Textual variants are real. Ancient manuscripts were copied by hand, so differences exist. But variants are not automatically the same as corruption in the sense of a total replacement of the Bible.
The careful question is not “Are there variants?” The answer is yes. The better question is whether the variants prevent us from knowing the text or prove the Torah and Gospel disappeared before Islam.
Why this matters for Muslim claims
The Qurʼān points to earlier scripture in Muhammad’s world.
- Q 5:47 tells the People of the Gospel to judge by it.
- Q 5:68 tells the People of the Book to uphold the Torah and Gospel.
- Q 10:94 points to people reading earlier scripture.
If Muslims argue those scriptures were textually replaced, manuscript variants become relevant evidence.

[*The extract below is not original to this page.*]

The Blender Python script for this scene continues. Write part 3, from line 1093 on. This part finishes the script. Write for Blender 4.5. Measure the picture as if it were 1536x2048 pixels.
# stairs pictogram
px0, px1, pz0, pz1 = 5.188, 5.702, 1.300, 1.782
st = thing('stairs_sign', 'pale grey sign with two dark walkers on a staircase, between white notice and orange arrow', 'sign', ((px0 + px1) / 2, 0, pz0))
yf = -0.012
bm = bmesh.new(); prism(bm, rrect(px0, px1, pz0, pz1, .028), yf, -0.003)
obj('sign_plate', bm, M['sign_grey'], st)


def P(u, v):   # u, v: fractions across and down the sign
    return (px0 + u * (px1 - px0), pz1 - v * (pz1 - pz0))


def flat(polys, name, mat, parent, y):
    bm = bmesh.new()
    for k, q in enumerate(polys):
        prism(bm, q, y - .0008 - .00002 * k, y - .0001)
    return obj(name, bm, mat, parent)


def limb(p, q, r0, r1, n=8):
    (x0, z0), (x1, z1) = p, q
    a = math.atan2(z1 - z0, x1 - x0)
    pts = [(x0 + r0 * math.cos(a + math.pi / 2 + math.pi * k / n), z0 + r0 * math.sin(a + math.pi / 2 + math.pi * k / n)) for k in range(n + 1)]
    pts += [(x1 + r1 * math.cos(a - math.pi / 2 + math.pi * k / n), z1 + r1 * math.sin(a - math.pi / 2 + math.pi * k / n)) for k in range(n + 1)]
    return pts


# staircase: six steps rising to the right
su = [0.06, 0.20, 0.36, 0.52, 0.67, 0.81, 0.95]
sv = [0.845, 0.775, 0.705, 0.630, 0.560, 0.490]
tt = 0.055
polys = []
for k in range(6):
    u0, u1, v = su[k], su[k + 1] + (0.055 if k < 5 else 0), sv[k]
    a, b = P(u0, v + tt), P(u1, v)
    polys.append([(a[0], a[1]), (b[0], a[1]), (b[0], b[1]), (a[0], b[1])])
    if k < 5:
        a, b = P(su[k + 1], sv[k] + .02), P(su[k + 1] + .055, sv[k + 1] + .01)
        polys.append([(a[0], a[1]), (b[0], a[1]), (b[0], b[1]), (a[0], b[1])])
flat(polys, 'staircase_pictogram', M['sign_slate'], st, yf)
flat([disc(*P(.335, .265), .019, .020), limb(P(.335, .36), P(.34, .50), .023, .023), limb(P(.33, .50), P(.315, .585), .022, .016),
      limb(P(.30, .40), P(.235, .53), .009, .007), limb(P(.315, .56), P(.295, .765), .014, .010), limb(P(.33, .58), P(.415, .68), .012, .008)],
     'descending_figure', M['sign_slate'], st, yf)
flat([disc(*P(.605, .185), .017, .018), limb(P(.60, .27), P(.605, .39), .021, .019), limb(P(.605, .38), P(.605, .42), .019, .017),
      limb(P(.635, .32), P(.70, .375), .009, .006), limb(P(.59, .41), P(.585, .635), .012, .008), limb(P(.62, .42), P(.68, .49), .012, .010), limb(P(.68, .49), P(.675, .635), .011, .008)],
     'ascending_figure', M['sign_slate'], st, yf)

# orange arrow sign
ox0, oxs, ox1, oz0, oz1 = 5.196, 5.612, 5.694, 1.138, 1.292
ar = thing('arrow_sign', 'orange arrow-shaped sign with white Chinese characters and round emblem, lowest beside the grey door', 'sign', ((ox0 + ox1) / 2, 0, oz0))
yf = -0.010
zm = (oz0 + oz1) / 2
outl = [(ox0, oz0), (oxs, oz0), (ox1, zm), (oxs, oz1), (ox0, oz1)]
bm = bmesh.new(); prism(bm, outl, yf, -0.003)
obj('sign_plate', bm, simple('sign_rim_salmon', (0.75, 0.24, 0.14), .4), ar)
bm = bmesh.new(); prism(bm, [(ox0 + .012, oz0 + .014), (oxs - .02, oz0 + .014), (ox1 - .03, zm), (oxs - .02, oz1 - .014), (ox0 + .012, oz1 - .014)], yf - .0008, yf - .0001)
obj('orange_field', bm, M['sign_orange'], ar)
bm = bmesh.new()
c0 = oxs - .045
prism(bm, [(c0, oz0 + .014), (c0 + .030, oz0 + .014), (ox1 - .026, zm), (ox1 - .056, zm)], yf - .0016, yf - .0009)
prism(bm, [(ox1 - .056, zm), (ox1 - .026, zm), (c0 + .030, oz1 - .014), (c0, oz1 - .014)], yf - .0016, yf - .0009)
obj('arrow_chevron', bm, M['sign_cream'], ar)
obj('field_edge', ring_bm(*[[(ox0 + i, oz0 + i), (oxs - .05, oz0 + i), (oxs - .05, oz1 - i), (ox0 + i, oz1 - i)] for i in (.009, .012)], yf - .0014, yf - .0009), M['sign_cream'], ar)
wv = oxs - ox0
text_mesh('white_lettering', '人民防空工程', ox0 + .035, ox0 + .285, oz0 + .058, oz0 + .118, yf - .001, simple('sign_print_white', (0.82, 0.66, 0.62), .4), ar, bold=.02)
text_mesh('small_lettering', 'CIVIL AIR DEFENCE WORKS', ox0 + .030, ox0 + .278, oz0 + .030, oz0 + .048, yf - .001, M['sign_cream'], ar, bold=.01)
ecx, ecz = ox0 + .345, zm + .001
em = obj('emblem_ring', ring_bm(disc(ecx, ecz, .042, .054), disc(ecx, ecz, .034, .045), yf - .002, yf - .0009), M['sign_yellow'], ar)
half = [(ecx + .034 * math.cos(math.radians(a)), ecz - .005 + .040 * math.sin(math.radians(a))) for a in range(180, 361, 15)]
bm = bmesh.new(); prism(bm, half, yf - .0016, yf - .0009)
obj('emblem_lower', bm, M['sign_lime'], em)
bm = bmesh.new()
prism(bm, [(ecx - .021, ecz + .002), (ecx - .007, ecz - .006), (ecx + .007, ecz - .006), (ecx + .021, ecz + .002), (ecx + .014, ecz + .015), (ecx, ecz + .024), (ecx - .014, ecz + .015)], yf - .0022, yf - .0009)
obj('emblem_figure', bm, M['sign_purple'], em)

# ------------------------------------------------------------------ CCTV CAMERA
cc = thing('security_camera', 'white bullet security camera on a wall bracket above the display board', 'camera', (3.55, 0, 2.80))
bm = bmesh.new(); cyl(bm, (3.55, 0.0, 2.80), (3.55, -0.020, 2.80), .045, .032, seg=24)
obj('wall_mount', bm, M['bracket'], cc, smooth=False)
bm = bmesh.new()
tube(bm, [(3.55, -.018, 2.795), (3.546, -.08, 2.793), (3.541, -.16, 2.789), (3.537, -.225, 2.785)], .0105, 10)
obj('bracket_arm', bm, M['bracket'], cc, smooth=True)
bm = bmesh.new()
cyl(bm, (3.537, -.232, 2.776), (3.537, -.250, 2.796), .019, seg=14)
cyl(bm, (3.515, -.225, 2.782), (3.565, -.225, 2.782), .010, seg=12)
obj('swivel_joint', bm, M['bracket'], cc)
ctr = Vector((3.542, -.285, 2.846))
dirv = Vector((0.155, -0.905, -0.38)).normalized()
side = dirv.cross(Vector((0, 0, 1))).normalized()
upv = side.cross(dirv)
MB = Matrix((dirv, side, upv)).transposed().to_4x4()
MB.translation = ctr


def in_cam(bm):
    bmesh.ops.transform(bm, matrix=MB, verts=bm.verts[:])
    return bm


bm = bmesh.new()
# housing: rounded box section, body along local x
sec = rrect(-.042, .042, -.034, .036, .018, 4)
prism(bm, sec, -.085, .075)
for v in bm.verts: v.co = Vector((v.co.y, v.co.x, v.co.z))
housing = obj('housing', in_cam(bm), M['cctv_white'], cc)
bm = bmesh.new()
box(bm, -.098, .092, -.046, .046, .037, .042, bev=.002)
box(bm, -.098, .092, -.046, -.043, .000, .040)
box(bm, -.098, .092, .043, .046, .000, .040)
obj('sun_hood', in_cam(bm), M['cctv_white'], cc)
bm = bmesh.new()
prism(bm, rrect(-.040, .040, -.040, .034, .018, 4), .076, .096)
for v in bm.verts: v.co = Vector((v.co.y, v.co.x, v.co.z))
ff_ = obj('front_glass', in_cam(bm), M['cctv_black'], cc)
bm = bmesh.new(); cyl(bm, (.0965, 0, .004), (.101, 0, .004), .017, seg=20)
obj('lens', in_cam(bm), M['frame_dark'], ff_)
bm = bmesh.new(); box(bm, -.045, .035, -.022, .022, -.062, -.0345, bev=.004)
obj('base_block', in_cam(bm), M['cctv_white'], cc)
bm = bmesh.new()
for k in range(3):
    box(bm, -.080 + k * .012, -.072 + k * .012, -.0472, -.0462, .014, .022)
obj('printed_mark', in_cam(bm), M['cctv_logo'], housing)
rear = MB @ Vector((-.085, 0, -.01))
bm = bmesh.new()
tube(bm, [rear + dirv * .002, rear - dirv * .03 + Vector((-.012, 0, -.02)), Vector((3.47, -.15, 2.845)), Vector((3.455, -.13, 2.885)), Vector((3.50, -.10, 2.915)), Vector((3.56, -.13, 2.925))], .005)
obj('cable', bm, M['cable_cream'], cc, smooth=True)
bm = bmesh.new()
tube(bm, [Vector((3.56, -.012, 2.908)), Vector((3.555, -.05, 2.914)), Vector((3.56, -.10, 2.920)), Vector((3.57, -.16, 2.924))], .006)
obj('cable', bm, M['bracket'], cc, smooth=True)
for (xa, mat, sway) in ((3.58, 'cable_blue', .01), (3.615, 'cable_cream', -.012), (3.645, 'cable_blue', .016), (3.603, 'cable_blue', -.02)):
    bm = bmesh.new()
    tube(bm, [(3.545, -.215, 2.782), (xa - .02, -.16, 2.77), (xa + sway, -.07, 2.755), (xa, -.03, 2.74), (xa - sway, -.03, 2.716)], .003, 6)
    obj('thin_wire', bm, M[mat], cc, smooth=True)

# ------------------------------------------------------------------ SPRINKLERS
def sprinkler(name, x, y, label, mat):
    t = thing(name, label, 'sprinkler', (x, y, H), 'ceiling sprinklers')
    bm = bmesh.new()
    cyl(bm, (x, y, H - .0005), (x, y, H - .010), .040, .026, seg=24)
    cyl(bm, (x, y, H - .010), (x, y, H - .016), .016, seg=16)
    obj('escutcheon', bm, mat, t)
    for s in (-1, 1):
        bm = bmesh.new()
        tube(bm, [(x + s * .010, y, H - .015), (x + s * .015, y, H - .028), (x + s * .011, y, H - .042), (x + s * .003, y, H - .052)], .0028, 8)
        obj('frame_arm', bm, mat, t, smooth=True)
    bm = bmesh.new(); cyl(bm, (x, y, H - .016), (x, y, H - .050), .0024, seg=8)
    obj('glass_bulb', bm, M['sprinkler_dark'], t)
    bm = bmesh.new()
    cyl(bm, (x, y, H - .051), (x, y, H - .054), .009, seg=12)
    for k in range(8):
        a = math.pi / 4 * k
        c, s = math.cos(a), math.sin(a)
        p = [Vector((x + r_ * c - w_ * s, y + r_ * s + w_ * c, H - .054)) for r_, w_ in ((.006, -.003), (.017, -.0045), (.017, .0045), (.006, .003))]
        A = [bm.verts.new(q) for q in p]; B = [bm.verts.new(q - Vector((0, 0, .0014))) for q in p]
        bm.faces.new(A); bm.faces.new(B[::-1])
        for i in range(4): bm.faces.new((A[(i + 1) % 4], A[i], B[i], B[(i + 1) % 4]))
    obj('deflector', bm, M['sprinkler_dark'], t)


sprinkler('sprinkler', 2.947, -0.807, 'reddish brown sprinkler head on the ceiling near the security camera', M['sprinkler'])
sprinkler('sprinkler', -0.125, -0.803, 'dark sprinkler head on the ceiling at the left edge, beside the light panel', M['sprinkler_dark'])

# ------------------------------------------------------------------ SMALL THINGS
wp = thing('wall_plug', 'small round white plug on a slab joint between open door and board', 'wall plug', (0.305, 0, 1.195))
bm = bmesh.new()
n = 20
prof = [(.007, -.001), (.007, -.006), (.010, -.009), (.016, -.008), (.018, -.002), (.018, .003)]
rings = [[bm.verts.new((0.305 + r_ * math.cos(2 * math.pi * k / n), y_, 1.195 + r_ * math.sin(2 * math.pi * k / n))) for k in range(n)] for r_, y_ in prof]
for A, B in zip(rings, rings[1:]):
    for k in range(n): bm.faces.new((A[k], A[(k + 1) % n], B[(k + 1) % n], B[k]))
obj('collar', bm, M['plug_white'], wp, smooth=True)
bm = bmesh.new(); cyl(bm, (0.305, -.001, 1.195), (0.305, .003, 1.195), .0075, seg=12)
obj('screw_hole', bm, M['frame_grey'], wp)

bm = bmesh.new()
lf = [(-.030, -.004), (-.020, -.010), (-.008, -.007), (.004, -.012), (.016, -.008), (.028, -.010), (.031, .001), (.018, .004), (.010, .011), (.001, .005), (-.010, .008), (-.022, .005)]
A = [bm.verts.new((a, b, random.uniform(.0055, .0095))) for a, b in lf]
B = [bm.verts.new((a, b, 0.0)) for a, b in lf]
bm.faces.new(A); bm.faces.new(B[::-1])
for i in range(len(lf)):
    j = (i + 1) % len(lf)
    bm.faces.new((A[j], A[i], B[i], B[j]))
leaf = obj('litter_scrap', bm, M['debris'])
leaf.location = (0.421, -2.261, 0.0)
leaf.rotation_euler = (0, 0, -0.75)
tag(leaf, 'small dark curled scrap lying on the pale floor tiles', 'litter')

But the existence of variants proves copying history. It does not automatically prove total corruption.
How textual criticism works
Textual criticism compares manuscripts to identify variants and reconstruct the earliest reachable text. This is not a cover-up. It is the method by which variants are made visible.
Some variants are meaningful. Most are spelling, word order, omissions, harmonizations, or clarifications. A responsible discussion names variants honestly without exaggerating them into a claim the evidence does not prove.
Historical context
The New Testament manuscript tradition is unusually large for an ancient text. The Hebrew Bible has the Dead Sea Scrolls, Masoretic manuscripts, the Septuagint, and other witnesses. These witnesses create a public trail. That trail makes secret wholesale replacement difficult to maintain.
Two ways to understand variants
Corruption-slogan view
A Muslim may say: variants prove the Bible changed, so it cannot be trusted.
Manuscript-history view
Others say: variants prove handwritten transmission, but also give scholars the data needed to see what changed and what did not.
Sources to read
Click a source title to read it on an authoritative site (quran.com for the Qurʼān and tafsīr; sunnah.com for ḥadīth).
| Source | What it covers |
|---|---|
| Q 10:94 | People reading earlier scripture. |
| Q 5:47 | People of the Gospel told to judge by it. |
| Codex Sinaiticus | Pre-Islamic Greek Bible manuscript. |
| The Text of the New Testament | Standard textual criticism handbook. |
How to think about it
- Admit the variants. Denying them is unnecessary and inaccurate.
- Define corruption. Variants, mistranslation, and total replacement are different claims.
- Ask what the variants change. The actual data matters more than the slogan.
Common objections
- If manuscripts differ, how can the Bible be reliable?
Reliability is measured by the nature, age, and distribution of the variants, not by pretending hand-copied manuscripts are identical.